Primacy and Synodality on the Ecumenical Agenda

Over the past month, the conservative-leaning German Catholic weekly Die Tagespost has featured a series of essays about the prospects of reunion between the Orthodox Churches and Rome by the Greek theologian and professor at the University of Graz Grigorios Larentzakis (Part One and Part Two) with responses by the president of the Pontifical Council for Promoting Christian Unity, Cardinal Kurt Koch (Part One and Part Two). Although Larentzakis takes the dubious position, held by many theologians associated with the Patriarchate of Constantinople, that there is no schism between the Orthodox and Roman Catholic Churches, only an absence of communion, his suggestions for furthering grassroots familiarity and affection between Orthodox and Catholic believers are worthy of practical consideration.
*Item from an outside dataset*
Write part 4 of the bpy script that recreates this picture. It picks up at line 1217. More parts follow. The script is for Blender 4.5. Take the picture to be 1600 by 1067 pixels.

Larentzakis also makes important suggestions for measures that Rome and the Orthodox Church should take to draw closer to each other institutionally. In particular, he proposes a joint re-affirmation of the ecumenical character of the Fourth Council of Constantinople (879-880), which, with the participation of papal legates, recognized Saint Photius as Patriarch of Constantinople and condemned the filioque. Moreover, although Larentzakis does not mention this, its first canon binds Photius and Pope John VIII not to receive excommunicated clergy from each other’s jurisdictions, demonstrating that the right to hear appeals is neither absolute nor jure divino, but rather subject to limitation in order to preserve good order in the Church.

Larentzakis also provides a concise and clear vision for how papal primacy should work after a restoration of communion:

From the Orthodox side, it would be self-evident and there would be no resistance to the fact that after the resolution of all controversial theological and ecclesial issues through ecumenical dialogue, Rome would once more take the first place among all the churches, on the basis of the foundational principle of the Pentarchy, as the Ecumenical Councils have decided.

The primus inter pares, the first among equals in the communion of sister-churches, the Bishop of Rome, the Pope and Patriarch of the Catholic Church, would have not merely a primacy of honor, but also concrete duties and tasks, as well as rights in the service of the Church as a whole, bound not only by the sensus ecclesiae but also in consensu ecclesiae, that is, through the consent of all in the synodal and conciliar community. Thus, after consensual deliberations and agreements, he would have the right to take initiative, the right to convene, preside and coordinate a general ecumenical council–or whatever the whole Church of Christ together agrees upon for the salvation of all people.

Cardinal Koch’s response is demure and lacks the clarity and concreteness that make Larentzakis’ contribution worth reading and he dangerously glosses over the highly controversial nature of the 2007 Ravenna Document (which has been ratified by few, if any, Orthodox Holy Synods) and the 2016 Council of Crete within Orthodoxy. He does, however, usefully allude to the fact that at this moment the Roman Catholic Church is figuring out how synodality works within its own life just as the Orthodox Church is debating the nature of primacy. The outcome of the German Synodal Way and the 2023 Synod on Synodality will do much to demonstrate to the Orthodox the degree to which Roman Catholic ecclesiology (and much else besides) can be reformed, even as this week’s move by Pope Francis to declare “on his own initiative” (motu proprio) that only post-Vatican II liturgical books constitute the lex orandi (and thus lex credendi) of his church is cause for grave doubts as to whether arbitrary papal authority can be limited in any meaningful way.

It is Rome’s actions within its own ecclesial life, rather than agreed statements and theological abstractions, that show the Orthodox what a reunited church would actually be like. Likewise, the Patriarch of Constantinople’s understanding and exercise of primacy within Orthodoxy demonstrates how he would expect Roman primacy to be exercised toward his own local church and toward all of Orthodoxy. Can the vision of a primate coordinating a council in consensu ecclesiae be reconciled with the Ecumenical Patriarchate’s abandoning the principle of consensus during the preparations for the Council of Crete? Can theologians of the Ecumenical Patriarchate credibly speak of the Pope as a primus inter pares while also promoting the Patriarch of Constantinople as primus sine paribus? Can a vision for a future communion of sister-churches be reconciled with the Patriarch of Constantinople’s attempts to re-define the concept of autocephaly to suit a centralizing vision of the Church?

Ecumenical dialogue with Rome can only make meaningful progress if the proposals put down on paper are congruent with ecclesial reality. To that end, Patriarch Bartholomew would do well to take heed of the vision put forward by his Archon Grand Protonotarios, Grigorios Larentzakis and model the role of first among equals.